**Exercise brief**
Only the lines from the start of the data through the one containing "sun.rotation_euler = (R(-38), 0, 0);" belong in your answer; return them exactly.

[Records]
— start —
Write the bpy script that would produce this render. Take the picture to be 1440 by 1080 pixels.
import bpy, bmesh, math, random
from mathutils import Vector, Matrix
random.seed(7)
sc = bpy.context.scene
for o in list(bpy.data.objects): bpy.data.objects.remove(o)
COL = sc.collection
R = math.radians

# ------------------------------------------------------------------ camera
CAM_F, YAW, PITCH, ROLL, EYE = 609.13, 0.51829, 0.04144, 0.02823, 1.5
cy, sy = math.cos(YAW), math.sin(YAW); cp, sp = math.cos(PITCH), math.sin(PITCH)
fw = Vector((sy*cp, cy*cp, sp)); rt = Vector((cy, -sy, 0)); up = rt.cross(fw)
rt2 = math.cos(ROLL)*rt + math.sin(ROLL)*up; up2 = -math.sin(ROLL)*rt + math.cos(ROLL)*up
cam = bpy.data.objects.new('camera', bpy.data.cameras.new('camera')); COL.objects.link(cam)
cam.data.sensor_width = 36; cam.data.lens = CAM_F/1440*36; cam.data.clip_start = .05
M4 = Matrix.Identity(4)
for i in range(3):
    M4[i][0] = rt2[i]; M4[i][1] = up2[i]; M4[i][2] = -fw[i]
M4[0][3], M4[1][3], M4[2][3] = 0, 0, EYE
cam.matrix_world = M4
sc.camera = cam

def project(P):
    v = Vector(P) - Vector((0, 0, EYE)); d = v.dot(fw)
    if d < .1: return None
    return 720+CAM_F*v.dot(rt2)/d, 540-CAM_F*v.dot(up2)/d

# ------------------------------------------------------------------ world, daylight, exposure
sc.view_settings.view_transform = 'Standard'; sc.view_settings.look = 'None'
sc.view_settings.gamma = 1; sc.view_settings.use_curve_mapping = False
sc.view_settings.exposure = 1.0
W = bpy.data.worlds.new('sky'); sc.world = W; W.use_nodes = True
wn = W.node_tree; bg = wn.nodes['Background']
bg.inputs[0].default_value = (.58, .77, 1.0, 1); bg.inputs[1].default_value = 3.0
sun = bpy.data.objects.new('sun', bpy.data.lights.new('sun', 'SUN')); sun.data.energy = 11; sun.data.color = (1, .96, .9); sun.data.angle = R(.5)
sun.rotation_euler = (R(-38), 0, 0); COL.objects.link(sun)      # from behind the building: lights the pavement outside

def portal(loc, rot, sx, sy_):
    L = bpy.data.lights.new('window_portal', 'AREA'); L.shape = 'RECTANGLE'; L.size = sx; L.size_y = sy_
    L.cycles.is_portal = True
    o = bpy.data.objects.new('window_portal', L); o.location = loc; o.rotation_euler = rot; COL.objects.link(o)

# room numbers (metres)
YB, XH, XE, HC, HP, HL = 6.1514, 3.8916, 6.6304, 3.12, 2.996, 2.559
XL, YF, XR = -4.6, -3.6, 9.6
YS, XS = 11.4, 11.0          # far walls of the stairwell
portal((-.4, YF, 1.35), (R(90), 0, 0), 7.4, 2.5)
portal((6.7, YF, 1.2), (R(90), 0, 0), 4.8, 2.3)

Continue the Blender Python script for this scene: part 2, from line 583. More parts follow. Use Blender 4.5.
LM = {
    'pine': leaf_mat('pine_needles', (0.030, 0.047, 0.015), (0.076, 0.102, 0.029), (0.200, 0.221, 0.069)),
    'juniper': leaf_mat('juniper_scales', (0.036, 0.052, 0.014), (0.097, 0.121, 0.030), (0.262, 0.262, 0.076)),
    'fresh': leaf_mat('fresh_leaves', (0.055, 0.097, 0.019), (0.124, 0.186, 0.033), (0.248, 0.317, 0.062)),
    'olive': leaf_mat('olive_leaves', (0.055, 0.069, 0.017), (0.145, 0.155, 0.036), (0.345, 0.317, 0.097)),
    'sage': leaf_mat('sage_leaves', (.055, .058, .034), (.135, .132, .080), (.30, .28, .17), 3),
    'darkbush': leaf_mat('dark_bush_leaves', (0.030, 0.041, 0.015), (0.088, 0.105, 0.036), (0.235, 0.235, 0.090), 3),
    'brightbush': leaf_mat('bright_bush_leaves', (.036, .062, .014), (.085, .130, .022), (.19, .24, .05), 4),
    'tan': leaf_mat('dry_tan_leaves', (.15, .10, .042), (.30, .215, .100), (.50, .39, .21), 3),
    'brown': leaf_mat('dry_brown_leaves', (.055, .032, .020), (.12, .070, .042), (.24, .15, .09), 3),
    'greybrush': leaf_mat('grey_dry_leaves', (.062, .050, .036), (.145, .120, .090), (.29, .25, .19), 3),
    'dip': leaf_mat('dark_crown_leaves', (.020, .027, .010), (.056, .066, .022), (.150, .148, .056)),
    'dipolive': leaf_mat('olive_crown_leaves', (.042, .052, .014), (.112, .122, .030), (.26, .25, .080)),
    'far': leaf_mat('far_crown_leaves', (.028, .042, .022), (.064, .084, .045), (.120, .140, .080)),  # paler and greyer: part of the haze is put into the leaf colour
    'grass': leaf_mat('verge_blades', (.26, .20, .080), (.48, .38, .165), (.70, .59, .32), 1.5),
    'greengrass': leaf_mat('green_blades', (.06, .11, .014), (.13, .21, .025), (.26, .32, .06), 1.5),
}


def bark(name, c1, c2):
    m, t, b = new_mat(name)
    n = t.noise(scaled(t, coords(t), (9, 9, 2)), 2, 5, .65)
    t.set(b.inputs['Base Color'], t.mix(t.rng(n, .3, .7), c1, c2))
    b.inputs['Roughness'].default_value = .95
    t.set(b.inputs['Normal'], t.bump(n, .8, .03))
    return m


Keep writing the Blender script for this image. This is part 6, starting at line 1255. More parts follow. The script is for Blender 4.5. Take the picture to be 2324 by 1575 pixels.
— end —
**Answer to this exercise**
Write the bpy script that would produce this render. Take the picture to be 1440 by 1080 pixels.
import bpy, bmesh, math, random
from mathutils import Vector, Matrix
random.seed(7)
sc = bpy.context.scene
for o in list(bpy.data.objects): bpy.data.objects.remove(o)
COL = sc.collection
R = math.radians

# ------------------------------------------------------------------ camera
CAM_F, YAW, PITCH, ROLL, EYE = 609.13, 0.51829, 0.04144, 0.02823, 1.5
cy, sy = math.cos(YAW), math.sin(YAW); cp, sp = math.cos(PITCH), math.sin(PITCH)
fw = Vector((sy*cp, cy*cp, sp)); rt = Vector((cy, -sy, 0)); up = rt.cross(fw)
rt2 = math.cos(ROLL)*rt + math.sin(ROLL)*up; up2 = -math.sin(ROLL)*rt + math.cos(ROLL)*up
cam = bpy.data.objects.new('camera', bpy.data.cameras.new('camera')); COL.objects.link(cam)
cam.data.sensor_width = 36; cam.data.lens = CAM_F/1440*36; cam.data.clip_start = .05
M4 = Matrix.Identity(4)
for i in range(3):
    M4[i][0] = rt2[i]; M4[i][1] = up2[i]; M4[i][2] = -fw[i]
M4[0][3], M4[1][3], M4[2][3] = 0, 0, EYE
cam.matrix_world = M4
sc.camera = cam

def project(P):
    v = Vector(P) - Vector((0, 0, EYE)); d = v.dot(fw)
    if d < .1: return None
    return 720+CAM_F*v.dot(rt2)/d, 540-CAM_F*v.dot(up2)/d

# ------------------------------------------------------------------ world, daylight, exposure
sc.view_settings.view_transform = 'Standard'; sc.view_settings.look = 'None'
sc.view_settings.gamma = 1; sc.view_settings.use_curve_mapping = False
sc.view_settings.exposure = 1.0
W = bpy.data.worlds.new('sky'); sc.world = W; W.use_nodes = True
wn = W.node_tree; bg = wn.nodes['Background']
bg.inputs[0].default_value = (.58, .77, 1.0, 1); bg.inputs[1].default_value = 3.0
sun = bpy.data.objects.new('sun', bpy.data.lights.new('sun', 'SUN')); sun.data.energy = 11; sun.data.color = (1, .96, .9); sun.data.angle = R(.5)
sun.rotation_euler = (R(-38), 0, 0); COL.objects.link(sun)      # from behind the building: lights the pavement outside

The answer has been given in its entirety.